What I really missed was the vast variety of international foods in Manhattan. I longed to savor some crunchy, lemony pad Thai noodles, or to wrap up some spicy lentils in soft, spongy Ethiopian injera bread, or to scarf down some spicy Korean kimchi.
I particularly missed the old standby – Chinese food. Rio has Chinese restaurants, but comida chinesa is a pale imitation of the New York variety, probably because the cooks in Rio's Chinese restaurants have names like João and Gustavo instead of Zhang and Wei.
Not to mention the fact that Chinese and Japanese food are often confused. One of the specialties you can order from the Rio Chinese takeout chain, China in Box, for instance, is yakisoba (Japanese, right?), a mess of overcooked noodles and unidentified vegetables with a few hunks of chicken or beef.
But it wasn't just types of cuisine I missed. It was the silly stuff like Mallomars and Pop-Tarts (OK, OK, I know, just bear with me here) and even York peppermint patties. (For some reason, Brazilians just don't associate mint and chocolate as a happy combo for a candy bar.)
I also missed Triscuits, bagels, pickled herring, V-8 juice, cocoa with marshmallows in little envelopes, sour cream (yep, that's right – no sour cream in Rio), cranberry juice, grapefruit, sweet corn (the corn in Brazil is the kind we Americans feed to our cattle – tough and fibrous), and New York light deli rye bread with caraway seeds.
Shall I go on? I could – there were at least 20 more items on my list.
Seriously, I have nothing against Brazilian food. I'm always happy enough to eat rice, beans, a piece of chicken, and a "salad." (In Brazil, salads are often made of cold, cooked vegetables with a couple of hard-boiled quail eggs.)

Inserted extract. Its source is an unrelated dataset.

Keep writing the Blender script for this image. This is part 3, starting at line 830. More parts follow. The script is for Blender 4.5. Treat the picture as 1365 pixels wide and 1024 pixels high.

There is one thing I'll really miss, though – the ubiquitous Brazilian juice bars where you can get all kinds of tropical juices, either plain or mixed together in a blender. My favorite was a thick, almost sherbetlike "juice" made of dark little berries from northeastern Brazil, called açaí. It's so substantial that it seems more like a meal than a juice, and most people eat it with a spoon.
When I first got back to New York, it seemed that not much had changed. I could still get my favorite canned refried beans and tostada shells (and those yummy canned chopped green chiles), my favorite brown sugar Pop-Tarts were still on the shelf, and the variety of chocolate goodies was still as mind-boggling as ever.
I was ready to try it all, and some new stuff, too, wherever I could find it.
So after I picked up the obligatory nostalgia-busting supermarket items, I did what any self-respecting New Yorker would do – I looked in Time Out magazine, which has a comprehensive list of restaurants featuring every kind of cuisine imaginable, and I started to make a mental list of which ones I'd visit first.
However, I opted to pass on a new midtown Mexican restaurant that featured grasshopper tacos, even though the reviewer swore they were as tasty as "Cracker Jack peanuts." I'll take my Cracker Jack peanuts straight, thank you very much.
As I headed out for my first New York restaurant meal in a long time (I decided on Thai food to start), I thought about how much I actually would miss Rio. Naturally, I would miss the music and the beach and the people, but also the mouthwatering, deep-orange papayas; the endless variety of vitaminas (fruit smoothies); and even the odd vegetables that are rarely – if ever – seen in the US, such as giló, a small, green, slightly bitter cousin of the eggplant.
But I have to admit I'm glad to be back to the never-ending cornucopia of goodies right here at home. Look out, pad Thai noodles, here I come!